Source:- business-standard.com
Veg Oil Imports Rise 27% To 8.3 Lakh T In April
Vegetable oil imports rose 27 per cent to 8.32 lakh tonne in April on account of a sharp increase in the shipment of crude palm oil (CPO) and crude soft oils, the Solvent Extractors Association of India today said.
Imports stood at 6.54 lakh tonne in the same month of the previous year, it said in a statement.
India meets about 60 per cent of its annual vegetable oil demand of 17-18 million tonne via imports. Palm oil makes up 80 per cent of the country’s total vegetable oil imports.
“Indian refiners prefer to import crude soft oil over CPO in India, which has reflected in the pattern of import in the last few months,” it said.
While crude soft oil imports rose two-fold to 2.83 lakh tonne in April 2014 from 1.39 lakh tonne a year-ago, the shipment of palm oil import fell 7.45 per cent to 5.36 lakh tonne from 4.98 lakh tonnes.
Among crude soft oils, the import of soyabean increased to 1.13 lakh tonne from 50,000 tonne.

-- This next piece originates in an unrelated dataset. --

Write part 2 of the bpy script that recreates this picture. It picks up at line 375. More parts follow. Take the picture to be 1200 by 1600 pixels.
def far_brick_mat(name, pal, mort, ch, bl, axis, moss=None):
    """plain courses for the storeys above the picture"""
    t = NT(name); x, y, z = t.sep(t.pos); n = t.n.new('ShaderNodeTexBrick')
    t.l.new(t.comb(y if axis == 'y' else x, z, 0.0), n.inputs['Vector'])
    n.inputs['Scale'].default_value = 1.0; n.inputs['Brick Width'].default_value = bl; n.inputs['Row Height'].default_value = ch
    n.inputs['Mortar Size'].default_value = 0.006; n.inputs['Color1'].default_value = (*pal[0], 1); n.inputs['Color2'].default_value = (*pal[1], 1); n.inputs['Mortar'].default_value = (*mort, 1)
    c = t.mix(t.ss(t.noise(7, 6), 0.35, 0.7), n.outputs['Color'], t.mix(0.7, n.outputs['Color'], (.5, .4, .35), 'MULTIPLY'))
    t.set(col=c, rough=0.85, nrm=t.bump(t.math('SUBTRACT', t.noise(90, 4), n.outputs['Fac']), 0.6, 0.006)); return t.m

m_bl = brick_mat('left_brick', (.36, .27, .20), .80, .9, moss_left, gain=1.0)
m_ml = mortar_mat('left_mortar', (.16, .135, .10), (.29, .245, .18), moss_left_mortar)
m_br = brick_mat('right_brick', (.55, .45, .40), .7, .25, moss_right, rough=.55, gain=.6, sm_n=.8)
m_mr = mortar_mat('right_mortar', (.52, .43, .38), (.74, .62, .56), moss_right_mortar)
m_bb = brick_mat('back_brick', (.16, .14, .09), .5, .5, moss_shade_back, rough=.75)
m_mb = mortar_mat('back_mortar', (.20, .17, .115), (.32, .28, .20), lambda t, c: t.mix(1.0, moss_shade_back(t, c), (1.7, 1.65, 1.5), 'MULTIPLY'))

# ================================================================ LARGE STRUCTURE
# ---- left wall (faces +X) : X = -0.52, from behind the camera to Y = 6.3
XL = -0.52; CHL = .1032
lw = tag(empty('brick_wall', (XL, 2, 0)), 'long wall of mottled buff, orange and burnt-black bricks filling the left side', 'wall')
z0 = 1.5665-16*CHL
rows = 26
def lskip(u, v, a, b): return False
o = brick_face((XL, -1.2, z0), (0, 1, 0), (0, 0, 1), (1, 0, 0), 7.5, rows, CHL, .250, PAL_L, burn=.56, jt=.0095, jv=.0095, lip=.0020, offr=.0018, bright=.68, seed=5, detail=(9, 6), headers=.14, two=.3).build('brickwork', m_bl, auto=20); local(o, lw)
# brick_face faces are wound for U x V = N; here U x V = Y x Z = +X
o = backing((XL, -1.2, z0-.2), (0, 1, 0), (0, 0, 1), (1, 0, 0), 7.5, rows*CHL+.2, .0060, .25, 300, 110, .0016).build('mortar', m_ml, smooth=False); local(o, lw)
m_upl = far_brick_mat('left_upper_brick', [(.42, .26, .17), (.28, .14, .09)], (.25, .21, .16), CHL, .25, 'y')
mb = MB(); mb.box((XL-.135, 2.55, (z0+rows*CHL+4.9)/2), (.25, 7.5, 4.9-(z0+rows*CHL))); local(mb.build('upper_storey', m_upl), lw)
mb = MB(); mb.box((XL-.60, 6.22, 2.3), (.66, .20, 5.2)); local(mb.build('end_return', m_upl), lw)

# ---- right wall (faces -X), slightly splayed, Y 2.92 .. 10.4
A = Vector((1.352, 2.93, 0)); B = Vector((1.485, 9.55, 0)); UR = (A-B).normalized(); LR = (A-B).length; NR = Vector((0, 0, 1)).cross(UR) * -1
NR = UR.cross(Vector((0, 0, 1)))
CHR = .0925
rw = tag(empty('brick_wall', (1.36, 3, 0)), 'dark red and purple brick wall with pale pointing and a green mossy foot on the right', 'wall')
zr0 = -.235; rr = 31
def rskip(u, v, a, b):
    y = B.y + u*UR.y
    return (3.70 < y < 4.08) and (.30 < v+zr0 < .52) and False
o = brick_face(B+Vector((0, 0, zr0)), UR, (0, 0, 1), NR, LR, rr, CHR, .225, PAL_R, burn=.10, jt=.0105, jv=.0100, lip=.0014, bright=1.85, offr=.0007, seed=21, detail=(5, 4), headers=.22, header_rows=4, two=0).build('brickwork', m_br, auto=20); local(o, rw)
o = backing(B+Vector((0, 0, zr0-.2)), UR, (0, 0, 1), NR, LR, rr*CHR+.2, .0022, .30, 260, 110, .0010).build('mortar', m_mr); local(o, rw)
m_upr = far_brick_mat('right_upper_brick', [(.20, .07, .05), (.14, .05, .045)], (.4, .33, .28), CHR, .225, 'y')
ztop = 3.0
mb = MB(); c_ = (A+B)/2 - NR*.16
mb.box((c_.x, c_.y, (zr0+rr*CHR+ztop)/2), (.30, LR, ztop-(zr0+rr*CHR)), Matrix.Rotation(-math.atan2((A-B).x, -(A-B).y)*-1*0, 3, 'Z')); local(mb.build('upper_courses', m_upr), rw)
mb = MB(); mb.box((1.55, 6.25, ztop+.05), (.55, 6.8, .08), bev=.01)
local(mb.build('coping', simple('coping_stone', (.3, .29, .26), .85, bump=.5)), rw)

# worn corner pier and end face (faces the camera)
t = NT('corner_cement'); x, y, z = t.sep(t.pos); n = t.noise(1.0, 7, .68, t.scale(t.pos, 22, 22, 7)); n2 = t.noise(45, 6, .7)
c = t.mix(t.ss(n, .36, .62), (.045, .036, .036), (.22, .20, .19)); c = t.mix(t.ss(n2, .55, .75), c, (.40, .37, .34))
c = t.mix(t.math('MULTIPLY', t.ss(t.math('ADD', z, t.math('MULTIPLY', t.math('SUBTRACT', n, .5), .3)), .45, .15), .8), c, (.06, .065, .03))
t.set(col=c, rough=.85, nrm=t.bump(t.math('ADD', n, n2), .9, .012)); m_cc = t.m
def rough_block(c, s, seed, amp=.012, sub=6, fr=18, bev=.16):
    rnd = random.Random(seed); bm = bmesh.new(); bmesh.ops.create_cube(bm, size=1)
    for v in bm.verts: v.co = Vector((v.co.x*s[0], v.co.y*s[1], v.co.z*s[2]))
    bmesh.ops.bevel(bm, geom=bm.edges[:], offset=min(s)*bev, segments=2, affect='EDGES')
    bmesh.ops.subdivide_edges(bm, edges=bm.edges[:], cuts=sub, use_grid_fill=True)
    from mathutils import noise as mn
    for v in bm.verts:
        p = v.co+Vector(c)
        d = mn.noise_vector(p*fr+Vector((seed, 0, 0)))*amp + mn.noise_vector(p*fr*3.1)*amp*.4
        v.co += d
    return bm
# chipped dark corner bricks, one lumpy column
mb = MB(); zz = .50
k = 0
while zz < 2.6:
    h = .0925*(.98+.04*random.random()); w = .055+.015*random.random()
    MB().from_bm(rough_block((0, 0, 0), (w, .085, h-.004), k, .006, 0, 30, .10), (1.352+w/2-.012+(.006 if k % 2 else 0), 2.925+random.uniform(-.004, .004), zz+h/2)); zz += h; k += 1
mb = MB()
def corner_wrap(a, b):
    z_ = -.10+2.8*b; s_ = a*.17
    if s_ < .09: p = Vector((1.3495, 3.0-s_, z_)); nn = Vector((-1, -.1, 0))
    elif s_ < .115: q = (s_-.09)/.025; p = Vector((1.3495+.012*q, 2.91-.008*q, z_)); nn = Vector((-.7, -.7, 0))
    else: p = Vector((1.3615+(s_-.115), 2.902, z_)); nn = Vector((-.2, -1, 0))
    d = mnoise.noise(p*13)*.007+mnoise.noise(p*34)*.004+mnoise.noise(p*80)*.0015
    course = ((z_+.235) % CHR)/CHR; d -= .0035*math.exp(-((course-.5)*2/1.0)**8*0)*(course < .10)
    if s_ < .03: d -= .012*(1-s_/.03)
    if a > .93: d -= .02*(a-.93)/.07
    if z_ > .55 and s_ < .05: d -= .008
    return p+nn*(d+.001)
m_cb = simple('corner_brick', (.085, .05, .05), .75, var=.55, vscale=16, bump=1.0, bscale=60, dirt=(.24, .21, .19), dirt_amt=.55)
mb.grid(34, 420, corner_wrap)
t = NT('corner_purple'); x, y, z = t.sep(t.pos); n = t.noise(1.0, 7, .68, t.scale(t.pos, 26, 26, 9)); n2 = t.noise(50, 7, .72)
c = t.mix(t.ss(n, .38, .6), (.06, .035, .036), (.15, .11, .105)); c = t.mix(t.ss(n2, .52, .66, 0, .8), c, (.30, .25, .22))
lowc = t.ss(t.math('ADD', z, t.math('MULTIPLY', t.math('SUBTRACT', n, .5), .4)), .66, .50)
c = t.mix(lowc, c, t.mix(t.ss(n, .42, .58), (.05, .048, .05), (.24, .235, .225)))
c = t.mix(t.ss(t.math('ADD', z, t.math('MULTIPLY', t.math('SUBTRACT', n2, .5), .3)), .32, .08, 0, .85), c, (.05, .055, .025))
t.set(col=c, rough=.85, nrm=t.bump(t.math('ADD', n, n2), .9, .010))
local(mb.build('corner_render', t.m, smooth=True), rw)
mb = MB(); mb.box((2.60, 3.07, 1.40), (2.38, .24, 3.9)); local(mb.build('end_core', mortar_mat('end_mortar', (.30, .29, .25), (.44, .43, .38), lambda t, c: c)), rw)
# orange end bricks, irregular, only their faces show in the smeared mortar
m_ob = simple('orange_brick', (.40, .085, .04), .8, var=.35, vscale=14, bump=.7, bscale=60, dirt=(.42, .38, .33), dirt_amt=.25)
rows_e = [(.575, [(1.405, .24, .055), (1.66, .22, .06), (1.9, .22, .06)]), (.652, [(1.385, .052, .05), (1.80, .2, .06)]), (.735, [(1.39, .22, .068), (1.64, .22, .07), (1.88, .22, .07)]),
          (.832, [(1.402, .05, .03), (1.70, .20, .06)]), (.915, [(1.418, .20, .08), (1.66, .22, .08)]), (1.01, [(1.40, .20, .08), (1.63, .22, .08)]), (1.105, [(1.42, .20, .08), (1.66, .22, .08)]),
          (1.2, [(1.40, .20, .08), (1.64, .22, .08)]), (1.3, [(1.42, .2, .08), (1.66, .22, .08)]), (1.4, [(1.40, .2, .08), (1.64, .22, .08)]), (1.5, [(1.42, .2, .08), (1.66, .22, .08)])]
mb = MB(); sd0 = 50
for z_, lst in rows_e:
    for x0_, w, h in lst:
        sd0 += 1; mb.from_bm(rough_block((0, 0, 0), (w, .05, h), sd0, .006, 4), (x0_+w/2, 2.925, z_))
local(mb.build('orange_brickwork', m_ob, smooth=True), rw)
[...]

Similarly, import of sunflower oil rose to 1.7 lakh tonne from 88,368 tonne.
Among palm oil variants, the shipment of CPO rose 87 per cent to 4.38 lakh tonnes from 2.33 lakh tonnes, while the import of RBD palmolien declined sharply to 81,100 tonne from 2.53 lakh tonnes.
According to SEAI, import of non-edible oils fell marginally to 13,325 tonne in April this year compared with 13,500 tonne in the year-ago period.
As on May 1, edible oils stock at various ports is estimated at 4.65 lakh tonne, of which CPO stood at 2.3 lakh tonne. About 7 lakh tonnes of edible oil is in the pipeline.